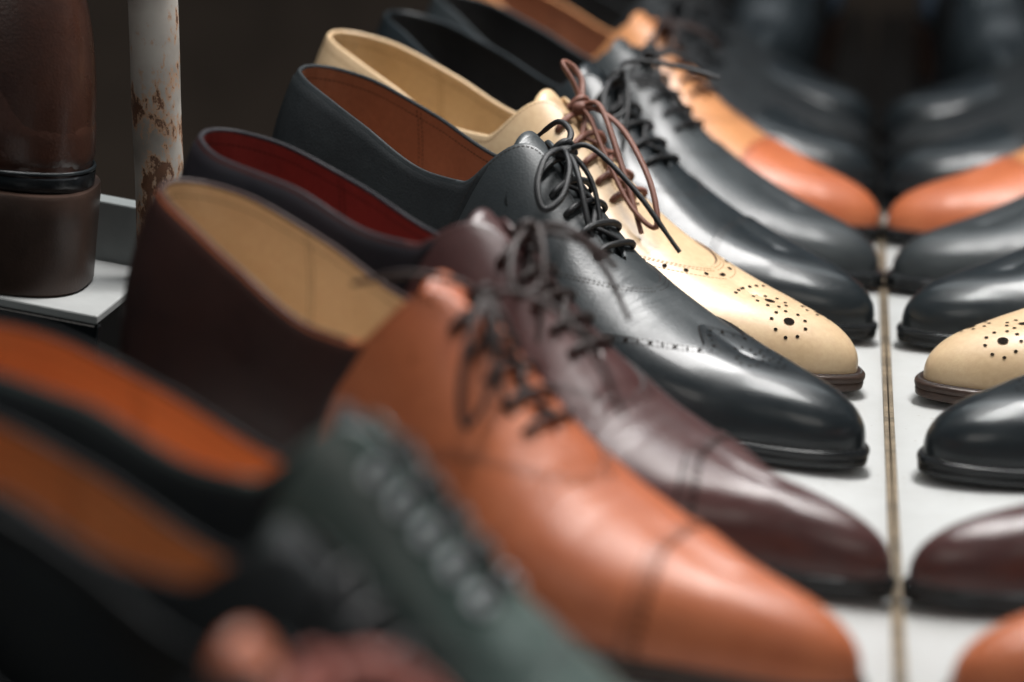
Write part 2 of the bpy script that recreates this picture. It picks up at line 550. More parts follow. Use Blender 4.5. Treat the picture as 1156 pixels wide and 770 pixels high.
def heel_mesh(L):
    mb = MB()
    u = np.linspace(0, np.interp(70, L.OX, L.U), 50)
    ox, oy = np.interp(u, L.U, L.OX), np.interp(u, L.U, L.OY)
    top = L.zs(ox) - 6.6
    rows = []
    lifts = 5
    for k in range(lifts):
        for e, ins in ((0.0, 1.0), (0.08, 0.55), (0.92, 0.55), (1.0, 1.0)):
            f = (k + e) / lifts
            kk = 1 - (ins + 1.2 * (1 - f)) / 30
            x = np.where(ox < 30, 30 - (30 - ox) * kk, ox - 1.5 * (1 - f) * (ox - 30) / 40)
            rows.append(np.stack([x, oy * kk, f * top], 1))
    for side in (1, -1):
        mb.grid(np.stack([r * [1, side, 1] for r in rows], 1), flip=side < 0)
    # breast and bottom
    e = np.stack([r[-1] for r in rows])
    mb.grid(np.stack([e * [1, t, 1] - np.array([3.0 * (1 - t * t), 0, 0]) for t in np.linspace(1, -1, 9)], 1), flip=True)
    b = rows[0]
    mb.grid(np.stack([b * [1, t, 1] for t in np.linspace(1, -1, 5)], 1))
    return mb

def insole_mesh(L):
    mb = MB()
    u = np.linspace(0, np.interp(215, L.OX, L.U), 60)
    bx, by = L.base(u)
    k = 1 - TH / np.maximum(np.hypot(np.where(bx < 30, 30 - bx, 0), by), 8)
    x = np.where(bx < 30, 30 - (30 - bx) * k, bx)
    mb.grid(np.stack([np.stack([x, by * k * t, L.zs(bx) + 2.0 + 1.5 * t * t], 1) for t in np.linspace(1, -1, 9)], 1), flip=True)
    return mb

def tongue_mesh(L, throat, lift=4.0, over=14.0):
    """a strip under the facings that stands up a little above them"""
    mb = MB()
    xs = np.linspace(throat + 8, 145, 18)
    ys = np.linspace(-1, 1, 15)
    rows = []
    for x in xs:
        f = (throat + 8 - x) / (throat + 8 - 145)
        u = L.u_of_x(x, PI / 2 - .001)
        w = 13 + 8 * f
        row = []
        for y in ys:
            yy = abs(y) * w
            a = L.a_of_y(u, max(yy, 0.01))
            p = L.P(np.array(u), np.array(min(a, PI / 2 - 1e-4)), 1 if y >= 0 else -1, np.array(-3.2))
            row.append([p[0], y * w, p[2]])
        rows.append(row)
    rows = np.array(rows)
    d = rows[-1] - rows[-3]
    d /= np.linalg.norm(d, axis=1)[:, None]
    d = d.mean(0)
    for k in range(1, 7):
        t = k / 6
        nar = 1 - 0.18 * t ** 4
        r = rows[17] + d * over * t + np.array([-0.5, 0, 1.0]) * lift * t * t * 0.6
        r = r * [1, nar, 1]
        r[:, 0] += 5.0 * t * ys ** 4 * (1 if k > 3 else .5)
        rows = np.concatenate([rows, r[None]], 0)
    mb.grid(rows, flip=True)
    return mb

def surf_y(L, x, y, off):
    """point on the upper at length x, sideways y"""
    u = L.u_of_x(x, PI / 2 - .05)
    a = min(float(L.a_of_y(u, max(abs(y), .01))), PI / 2 - 1e-4)
    return L.P(np.array(float(u)), np.array(a), 1 if y >= 0 else -1, np.array(float(off)))

def surf_xy(L, x, y, off):
    """point on top of the upper at (x, y), also on the rounded front of the toe"""
    if not hasattr(L, '_tab'):
        u, a = np.meshgrid(np.linspace(.35, 1, 420), np.linspace(.25, PI / 2 - 1e-3, 160), indexing='ij')
        L._tab = (u, a, L._P(u, a, 1))
    u, a, P = L._tab
    k = np.argmin((P[..., 0] - x) ** 2 + (P[..., 1] - abs(y)) ** 2)
    return L.P(np.array(u.flat[k]), np.array(a.flat[k]), 1 if y >= 0 else -1, np.array(float(off)))

def lace_bars(L, xs, half, r, h0=0.7, gap_dip=0.5):
    mb = MB()
    for k, x in enumerate(xs):
        j = random.uniform(-.5, .5)
        pts = []
        for y, o in ((half + 1.2, -1.5), (half + .3, h0 + r * .6), (half * .6, h0 + r * .95), (0, h0 + r - gap_dip),
                     (-half * .6, h0 + r * .95), (-half - .3, h0 + r * .6), (-half - 1.2, -1.5)):
            p = surf_y(L, x + j * (y / half) * .8, y, o)
            pts.append(p)
        mb.tube(pts, r, n=8, flat=.8, sub=4)
        if k < len(xs) - 1:                                   # the diagonal run between the rows
            sgn = 1 if k % 2 else -1
            pts = [surf_y(L, x, -sgn * half * .5, h0 + .2), surf_y(L, (x + xs[k + 1]) / 2, 0, h0 + .4),
                   surf_y(L, xs[k + 1], sgn * half * .5, h0 + .2)]
            mb.tube(pts, r * .9, n=8, flat=.8, sub=4)
    return mb

def eyelets(L, xs, half, r, h):
    out = []
    for x in xs:
        for sd in (1, -1):
            mb = MB()
            p = surf_y(L, x, sd * half, h)
            n = surf_y(L, x, sd * half, h + 1) - p
            n /= np.linalg.norm(n)
            t = np.cross(n, [1, 0, 0]); t /= np.linalg.norm(t)
            b = np.cross(n, t)
            G = []
            for q in np.linspace(0, 2 * PI, 17):
                d = math.cos(q) * t + math.sin(q) * b
                G.append([p + d * (r + .45 * r * math.cos(v)) + n * .3 * r * math.sin(v) for v in np.linspace(0, 2 * PI, 9)])
            mb.grid(G, flip=True)
            out.append(mb)
    return out

def loop_path(K, out, drop, width, side=None):
    """one bow loop: leaves the knot, swings round and comes back (teardrop)"""
    K, out, drop = np.array(K, float), np.array(out, float), np.array(drop, float)
    ax = out + drop
    s = np.cross(ax, [0.2, 0.1, 1.0]) if side is None else np.array(side, float)
    s = s / np.linalg.norm(s) * width
    f = lambda t, w: K + out * t * (1.6 - .6 * t) + drop * t * t + s * w
    return [f(0, 0), f(.25, .35), f(.55, .8), f(.85, .75), f(1.0, 0.05), f(.86, -.75), f(.55, -.75), f(.25, -.3), f(0, 0)]

SWING = spl([-20, 40, 110, 190, 240, 285, 310], [0, 0, -3.0, -7.5, -6.0, 0.5, 3.5])
GROUP = 'dress shoes standing in a row with their toes to the mirror'

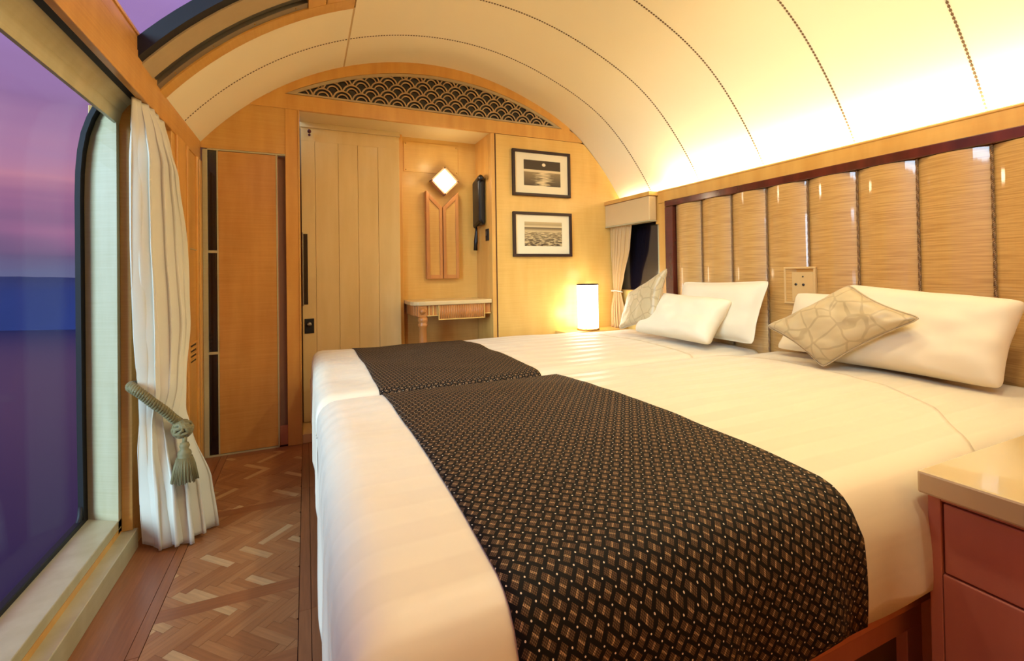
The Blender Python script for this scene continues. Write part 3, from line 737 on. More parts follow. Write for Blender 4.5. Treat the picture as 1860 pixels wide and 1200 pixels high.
box('rocker', 1.258, 1.262, 3.288, 3.322, 1.345, 1.375, M['metaldark'], sw, .001)

# ------------------------------------------------------------------ pictures
def pic_mat(kind):
    m_, t, b, N, L = newmat('print_'+kind)
    def MA(op, a=None, c=None, v1=None, v2=None):
        n = N('ShaderNodeMath'); n.operation = op
        if a is not None: L(a, n.inputs[0])
        elif v1 is not None: n.inputs[0].default_value = v1
        if c is not None: L(c, n.inputs[1])
        elif v2 is not None: n.inputs[1].default_value = v2
        return n.outputs[0]
    uv = N('ShaderNodeUVMap'); s = N('ShaderNodeSeparateXYZ'); L(uv.outputs[0], s.inputs[0]); u, v = s.outputs[0], s.outputs[1]
    cr = N('ShaderNodeValToRGB'); L(v, cr.inputs[0]); el = cr.color_ramp.elements
    dk, md, lt = srgb(66, 50, 34), srgb(140, 116, 78), srgb(226, 200, 150)
    mp = N('ShaderNodeMapping'); L(uv.outputs[0], mp.inputs[0])
    n = N('ShaderNodeTexNoise'); L(mp.outputs[0], n.inputs[0]); n.inputs['Detail'].default_value = 3
    if kind == 'moonlit_water':
        el[0].position = 0; el[0].color = dk; el[1].position = 1; el[1].color = dk
        for p, c in ((.52, md), (.55, lt), (.62, lt), (.635, dk)): k = el.new(p); k.color = c
        mp.inputs['Scale'].default_value = (2.2, 16, 1); n.inputs['Scale'].default_value = 1.6
        glow = MA('SUBTRACT', MA('ADD', n.outputs[0], MA('SUBTRACT', v1=.30, c=MA('ABSOLUTE', MA('SUBTRACT', u, v2=.52)))), v2=.58)
        g2 = MA('MULTIPLY', MA('MULTIPLY', MA('MAXIMUM', glow, v2=0), v2=4.5), MA('LESS_THAN', v, v2=.55))
        mx = N('ShaderNodeMix'); mx.data_type = 'RGBA'; mx.clamp_factor = True; L(g2, mx.inputs[0]); L(cr.outputs[0], mx.inputs[6]); mx.inputs[7].default_value = lt
        du = MA('MULTIPLY', MA('SUBTRACT', u, v2=.54), v2=1.33); dv = MA('SUBTRACT', v, v2=.84)
        moon = MA('LESS_THAN', MA('ADD', MA('MULTIPLY', du, du), MA('MULTIPLY', dv, dv)), v2=.0042)
        m2 = N('ShaderNodeMix'); m2.data_type = 'RGBA'; L(moon, m2.inputs[0]); L(mx.outputs[2], m2.inputs[6]); m2.inputs[7].default_value = srgb(246, 226, 186)
        L(m2.outputs[2], b.inputs['Base Color'])
    else:
        el[0].position = 0; el[0].color = dk; el[1].position = 1; el[1].color = srgb(196, 170, 120)
        for p, c in ((.55, md), (.62, srgb(206, 180, 130)), (.70, md), (.76, srgb(84, 64, 42)), (.79, lt), (.88, srgb(170, 144, 98))): k = el.new(p); k.color = c
        mp.inputs['Rotation'].default_value = (0, 0, .55); mp.inputs['Scale'].default_value = (5, 14, 1); n.inputs['Scale'].default_value = 1.5
        st = MA('MULTIPLY', MA('MULTIPLY', MA('MAXIMUM', MA('SUBTRACT', n.outputs[0], v2=.47), v2=0), v2=9), MA('LESS_THAN', v, v2=.60))
        mx = N('ShaderNodeMix'); mx.data_type = 'RGBA'; mx.clamp_factor = True; L(st, mx.inputs[0]); L(cr.outputs[0], mx.inputs[6]); mx.inputs[7].default_value = srgb(206, 180, 130)
        L(mx.outputs[2], b.inputs['Base Color'])
    b.inputs['Roughness'].default_value = .35
    return m_
M['mat_board'] = plain('cream_mat_board', srgb(240, 222, 180), .8, noise_amt=.01)
M['frame'] = plain('dark_brown_frame', srgb(46, 20, 13), .5)
def picture(x0, x1, z0, z1, kind, label):
    r = root('framed_picture', ((x0+x1)/2, D, z0), label, 'picture', 'framed prints on the end wall')
    w = .021
    box('frame_bar', x0, x1, D-.026, D-.001, z1-w, z1, M['frame'], r, .002); box('frame_bar', x0, x1, D-.026, D-.001, z0, z0+w, M['frame'], r, .002)
    box('frame_bar', x0, x0+w, D-.026, D-.001, z0+w, z1-w, M['frame'], r, .002); box('frame_bar', x1-w, x1, D-.026, D-.001, z0+w, z1-w, M['frame'], r, .002)
    box('mount_board', x0+w, x1-w, D-.012, D-.002, z0+w, z1-w, M['mat_board'], r, 0)
    a0, a1 = x0+.098, x1-.088; b0, b1 = z0+.082, z1-.075
    y = D-.0135
    mesh_obj('print', [(a0, y, b0), (a1, y, b0), (a1, y, b1), (a0, y, b1), (a0, y+.001, b0), (a1, y+.001, b0), (a1, y+.001, b1), (a0, y+.001, b1)], [(0, 1, 2, 3), (7, 6, 5, 4), (0, 4, 5, 1), (1, 5, 6, 2), (2, 6, 7, 3), (3, 7, 4, 0)], pic_mat(kind), r,
             uvs=[(0, 0), (1, 0), (1, 1), (0, 1)]*2)
picture(1.442, 1.950, 1.650, 2.005, 'moonlit_water', 'dark framed print of moonlit water, upper of two')
picture(1.440, 1.955, 1.180, 1.525, 'rippled_sand', 'dark framed print of rippled shore under clouds, lower of two')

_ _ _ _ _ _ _

→ **Exercise prompt**: Your task is to quote exactly the lines beginning with the one that contains "The Blender Python" and ending with the one that contains "M['metaldark'], sw, .001)", with nothing left out or added.

→ **Answer for this exercise**:
The Blender Python script for this scene continues. Write part 3, from line 737 on. More parts follow. Write for Blender 4.5. Treat the picture as 1860 pixels wide and 1200 pixels high.
box('rocker', 1.258, 1.262, 3.288, 3.322, 1.345, 1.375, M['metaldark'], sw, .001)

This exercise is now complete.